Clément non crede nella coppia, preferisce rapporti col sesso femminile senza complicazioni sentimentali. Non gli interessa innamorarsi, anzi, utilizza i propri strumenti culturali per convincersi che la coppia non ha più senso, senza rendersi conto di uccidere poco a poco (“Tuer coup à coup”) un barlume sentimentale che sta nascendo in lui. Jennifer non può continuare un rapporto così sbilanciato e, con la morte nell’anima, decide di rompere con Clément e allontanarsi da casa per andare a vivere in un’altra città, evitando accuratamente di svelare dove andrà a vivere. Un finale triste ma dannatamente vero, credibile e penoso.
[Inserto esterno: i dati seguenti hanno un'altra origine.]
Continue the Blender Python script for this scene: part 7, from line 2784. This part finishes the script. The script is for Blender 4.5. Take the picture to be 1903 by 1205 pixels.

E’ un cinema, questo di Belvaux che lo avvicina un po' a Rohmer (la presenza della letteratura) e un po' a Pialat (l’impossibilità dell’amore), ma soprattutto a sè stesso: non c’è l’insistenza rohmeriana nel valore della parola né la crudeltà dei rapporti, tanto cara a Pialat.
Confesso di amare questo tipo di cinema, senza troppi compiacimenti culturali (che a volte risultano essere una vera e propria zavorra) arricchito da una superba interpretazione di Emilie Dequenne, capace di mettere a nudo la propria semplicità e la sterilità sentimentale di Clément (Loic Corbery). Un film da non perdere. Assolutamente.